THE very essence of justice is that is should be the same for all, without discrimination or favour.

It is disturbing, then, that in Lancashire this premise may be flawed -- as it is revealed that offenders from ethnic minorities are more likely to receive harsher community sentences.

And worrying, too, is the notion that this inequality may stem from faults in a key component of our criminal justice system itself -- the Probation Service.

It is, however, to its credit that the trend towards harsher punishment for black and Asian offenders has been exposed through research that the Probation Service itself has commissioned into its practices --because its reports can and do have a powerful influence on the way courts sentence offenders and it recognises that they must always be even-handed.

The imbalance that the research indicates lies in the two options available to magistrates considering sentences for lawbreakers who are not sent to prison -- those of community punishment orders, which commit offenders to a set number of hours working in the community, and the less-harsh community rehabilitation orders, which entail a programme of treatment for offenders aimed at tackling the causes of crime and preventing re-offending.

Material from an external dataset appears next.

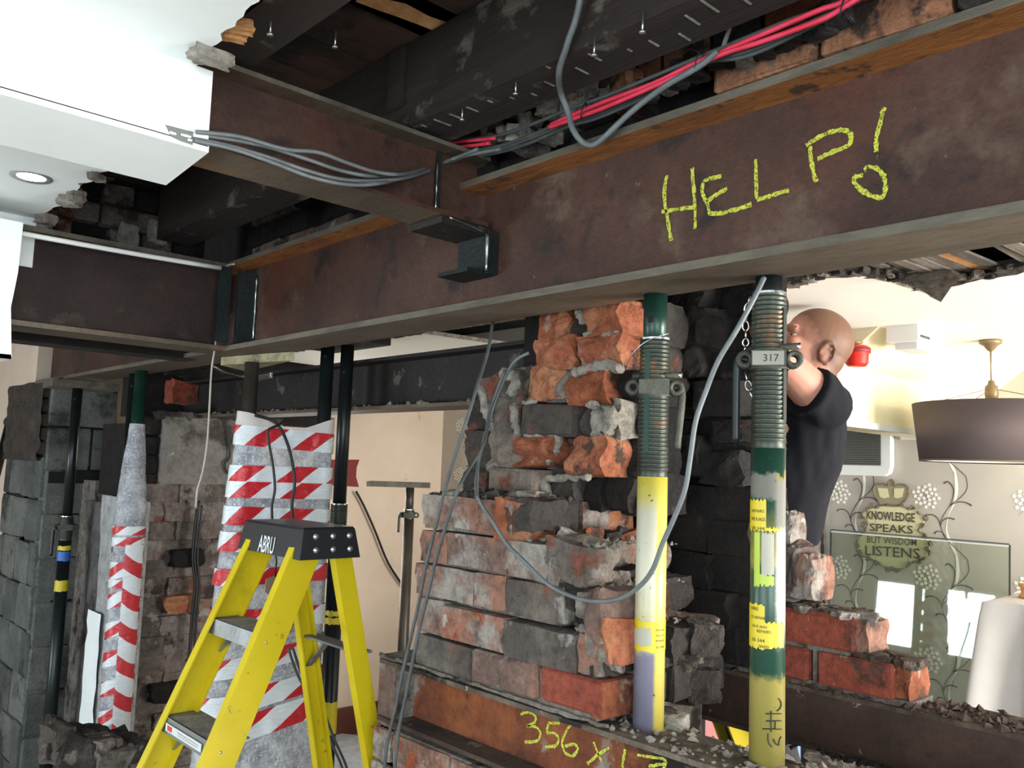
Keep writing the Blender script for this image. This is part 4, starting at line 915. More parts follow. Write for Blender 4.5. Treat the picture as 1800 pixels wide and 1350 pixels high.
for s_, py, w_, h_, an in (('HIRE', 1068, .018, .006, -.8), ('TO REPAIR', 1083, .03, .005, -.6), ('SALES AND', 1098, .03, .004, -.5), ('REPAIRS', 1106, .025, .005, -.2), ('00 344', 1122, .025, .006, -.55), ('0000', 1132, .018, .005, -.2)): print_on(s2, s_, cx, cy, an, zz(py), w_, h_)
def pen_on(parent, strokes, wid, mat='print_black'):
    m = M()
    for st in strokes:
        pts = spline([Ucyl(px, py, cx, cy, RO+.0009) for px, py in st], 4) if len(st) > 2 else [Ucyl(px, py, cx, cy, RO+.0009) for px, py in ((st[0][0]+(st[1][0]-st[0][0])*k/5, st[0][1]+(st[1][1]-st[0][1])*k/5) for k in range(6))]
        m.tube(pts, wid, 5)
    m.build('pen_marks', mat, parent)
cp = lambda *a: [(1180+x/3.65, 980+y/3.65) for x, y in a]
pen_on(pr1, [cp((690, 905), (705, 930), (700, 965), (678, 985)), cp((605, 1003), (706, 1003)), cp((606, 1050), (706, 1048)), cp((585, 1100), (706, 1102)), cp((640, 985), (640, 1120)), cp((668, 1050), (666, 1105)), cp((620, 1130), (623, 1185), (645, 1215)), cp((655, 1165), (672, 1195), (690, 1205)), cp((690, 1205), (695, 1170), (706, 1150))], .0011)
# 317 painted on the collar
cc = Vector((cx, cy, zz(634)))+cd*(RO+.0088)
m = M(); m.obox(cc-sd*.001, (sd, cd, ZZ), (.027, .0012, .0125)); tag_ = m.build('collar_tag', 'tag_grey', pr1)
text('317', cc+sd*.004+cd*.0016, sd, ZZ, .026, .013, 'print_black', pr1, 'painted_number')
# chain and its links
def chain(parent, pts, n, r=.0016):
    q = spline([Vector(p) for p in pts], 8); L = len(q)-1
    for i in range(n):
        a = q[int(i*L/n)]; b = q[int((i+1)*L/n)]; d = (b-a); l = d.length*.72; d.normalize(); s = (sd if i % 2 else cd); s = (s-d*s.dot(d)).normalized(); c = (a+b)/2
        m = M(); m.tube([c+d*l*math.cos(t)*.75+s*.0055*math.sin(t) for t in [2*PI*k/14 for k in range(15)]], r, 6, caps=False); m.build('chain_link', 'chrome', parent)
chain(pr1, [U(1318, 522, x=X1-.02), U(1311, 560, x=X1-.02), U(1311, 600, x=X1-.02), U(1308, 625, x=X1-.02)], 8)
chain(pr1, [U(1310, 655, x=X1-.02), U(1316, 680, x=X1-.02), U(1322, 700, x=X1-.02)], 3)
# middle prop
X2 = 1.388; z2 = lambda py: Zp(1146, py, X2); c2 = U(1146, 900, x=X2)
painted('paint_mid_prop', [(LF, '6d6c7c'), (z2(1150), '777584'), (z2(1138), 'aaa68c'), (z2(1080), 'b5b18c'), (z2(1000), 'b9b6a4'), (z2(900), 'b6b2a0'), (z2(870), 'b8ad5a'), (z2(842), 'b6a840')], LF, z2(830), .03, ([(LF, 'b8aa48'), (z2(1180), 'bfb25a'), (z2(900), 'c4b860'), (z2(842), 'baac40')], c2.x-.0, c2.y))
pr2, cx, cy, cd, sd = prop('green-topped prop with yellow and cream lower tube standing on the chalked lower joist', 1146, 900, X2, UB_, z2(596), z2(683), z2(838), LF, 'green_tube', 'paint_mid_prop', handle='r', pin=.025, hl=.12)
s3 = sticker(pr2, cx, cy, z2(1141), z2(1088), -1.5, 1.5, 'yellow_label'); sticker(s3, cx, cy, z2(1132), z2(1102), -1.3, .1, 'old_label', 'torn_paper', RO+.0006)
for s_, py, w_, h_, an in (('Hire & Sales', 1103, .022, .005, .75), ('PLEASE RETURN', 1113, .022, .004, .75), ('0 344', 1133, .02, .005, .75), ('REPAIRS', 1122, .022, .004, .75)): print_on(s3, s_, cx, cy, an, z2(py), w_, h_)
m = M(); q = U(1128, 605, x=X2-.03); m.tube([U(1100, 645, x=X2-.02), U(1112, 622, x=X2-.03), U(1128, 606, x=X2-.034), U(1145, 596, x=X2-.036), U(1162, 590, x=X2-.03), U(1176, 586, x=X2-.01)], .0011, 5, sub=5); m.build('tie_wire', 'chrome', pr2)
# far-left props
T1 = thing('timber_block', 'rough grey timber pad packed between the far left prop and the beam end', 'timber block', (1.34, 4.7, E+.335))
P1 = U(131, 750, x=1.34)
m = M(); m.prism([(U(90, 685, y=4.62).x, 4.60, E+.325), (1.52, 4.60, E+.325), (1.55, 4.85, E+.325), (U(90, 685, y=4.62).x+.02, 4.85, E+.325)], (0, 0, .036)); m.build('board', 'timber_grey', T1)
zA = lambda py: Zp(110, py, 1.34)
pA, cx, cy, cd, sd = prop('black prop at far left in front of the grey blockwork, blue and yellow bands', 131, 750, 1.34, E+.325, zA(905), zA(925), zA(948), 0, 'dark_tube', 'dark_tube', handle='l', hl=.14)
for a, b, mt in ((985, 968, 'blue_label'), (1040, 1020, 'yellow_label'), (966, 958, 'yellow_label')):
    sticker(pA, cx, cy, zA(a), zA(b), -1.6, 1.6, mt, 'tape_band')
pB, cx, cy, cd, sd = prop('dark slender prop half hidden behind the bubble-wrapped post', 230, 750, 1.37, E+.36, zA(1100), zA(1120), zA(1150), 0, 'dark_tube', 'dark_tube')
# post wrapped in bubble film and tape
z4 = lambda py: Zp(245, py, 1.335)
pC, cx, cy, cd, sd = prop('green prop wrapped in bubble film and red and white tape, left of brick column', 245, 700, 1.335, E+.362, z4(1000), z4(1010), z4(1030), 0, 'green_tube', 'dark_tube', ri=.026)
cC = (cx, cy)
def film(name, mat, z0, z1, rf, parent, cx, cy, nz=60, na=28, off=0, amp=.004, cap=None):
    m = M()
    def fn(u, v):
        z = z0+(z1-z0)*v; a = 2*PI*u; r = rf(z)+off; k = noise.noise(Vector((math.cos(a)*2.2, math.sin(a)*2.2, z*14)))*amp + noise.noise(Vector((math.cos(a)*5, math.sin(a)*5, z*45)))*amp*.5
        return Vector((cx+(r+k)*math.cos(a), cy+(r+k)*math.sin(a), z))
    m.grid(fn, na, nz, wrap=True); return m.build(name, mat, parent)
rf = lambda z: .031 + (.030 if z < z4(890) else .030*max(0, (z4(745)-z)/(z4(745)-z4(890))))
bw_ = film('bubble_film', 'bubble_wrap', z4(1330), z4(745), rf, pC, cx, cy, 110)
def spiral(parent, cx, cy, rf, z0, z1, w_, pitch, mat, phase=0, off=.0025):
    m = M(); n = int((z1-z0)/pitch*28); vs = []
    for i in range(n+1):
        a = phase+2*PI*i/28; z = z0+pitch*i/28
        for k in range(5):
            q = z+w_*(k/4-.5); r = rf(q)+off+.0015*noise.noise(Vector((a*3, q*30, 1))); vs.append((cx+r*math.cos(a), cy+r*math.sin(a), q))
    m.add(vs, [(i*5+k, i*5+k+1, (i+1)*5+k+1, (i+1)*5+k) for i in range(n) for k in range(4)], 0, True); return m.build('barrier_tape', mat, parent)
spiral(pC, cx, cy, rf, z4(1318), z4(960), .062, .118, 'tape_post', 0); 
for py in (935, 955, 1000, 1032): film('barrier_tape', 'tape_post', z4(py+8), z4(py-8), rf, pC, cx, cy, 6, off=.004)
m = M(); a0 = math.atan2(cd.y, cd.x)
def strip(u, v):
    sgn = 1 if Vector((-cd.y, cd.x, 0)).dot(sd) > 0 else -1; a = a0+sgn*(-.15+1.25*u); z = z4(1318)+(z4(960)-z4(1318))*v; r = rf(z)+.0065+.002*noise.noise(Vector((u*4, z*12, 3)))
    return Vector((cx+r*math.cos(a), cy+r*math.sin(a), z))
m.grid(strip, 8, 60); m.build('barrier_tape', 'tape_post_b', pC)
# props behind the ladder and the sheet wrapped round two of them
z5 = lambda py: Zp(440, py, 1.34)
pD, cx, cy, cd, sd = prop('brownish prop in the left of the wrapped pair behind the stepladder', 440, 690, 1.34, E+.33, z5(1000), z5(1010), z5(1030), 0, 'brown_tube', 'dark_tube'); D_ = (cx, cy)
tb = thing('timber_block', 'pale sawn timber pad on top of the wrapped prop', 'timber block', (D_[0], D_[1], E+.332))
m = M(); a = U(388, 640, z=E+.335); b = U(512, 632, z=E+.335); m.prism([(a.x, a.y, E+.331), (U(430, 655, z=E+.331).x-.02, U(430, 655, z=E+.331).y-.05, E+.331), (b.x, b.y-.02, E+.331), (b.x-.03, b.y+.09, E+.331)], (0, 0, .029)); m.build('block', 'timber_pale', tb)
m = M()
for k in range(5): m.tube([U(372+k*3, 640+k*4, z=E+.352), U(400+k*4, 655+k, z=E+.33), U(440, 662+k*2, z=E+.322), U(480, 655+k*2, z=E+.33)], .002, 5, sub=4)
m.build('binding_wire', 'chrome', tb, kind='stuff')
pE, cx, cy, cd, sd = prop('green prop in the right of the wrapped pair behind the stepladder', 572, 690, 1.60, E+.43, z5(1000), z5(1010), z5(1030), 0, 'dark_tube', 'dark_tube', pos=U(572, 690, x=1.60)); E_ = (cx, cy)
z6 = lambda py: Zp(600, py, 1.70)
pF, cx, cy, cd, sd = prop('tall dark green prop just right of the wrapped pair, yellow marks low down', 607, 690, 1.70, E+.43, z6(885), z6(902), z6(925), 0, 'dark_tube', 'dark_tube', pos=U(607, 690, x=1.70), holes=[E+.33, z6(820)])
for a, b in ((1085, 1075), (1100, 1088), (1300, 1240)): sticker(pF, cx, cy, z6(a), z6(b), -1.5, 1.5, 'yellow_label', 'tape_band')
hd = thing('timber_block', 'dark packing plate over the two right props beyond the beam', 'timber block', (1.65, 2.7, E+.432))
m = M(); m.box(1.52, 1.80, 2.60, 2.98, E+.432, E+.46); m.build('plate', 'old_timber', hd)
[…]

The revelation that the stricter punishment is being meted out more to offenders from the ethnic community has, we are told, jolted the Probation Service. But its recognition of the trend and determination to examine its practices to ensure that the cause does not lie in any inequality in the preparation of its pre-sentence reports have been welcomed.

But though this disparity in sentencing may stem from a lack of appreciation by some probation workers of cultural variations in the community than from blind prejudice, it is vital that any inequality however it arises is ended.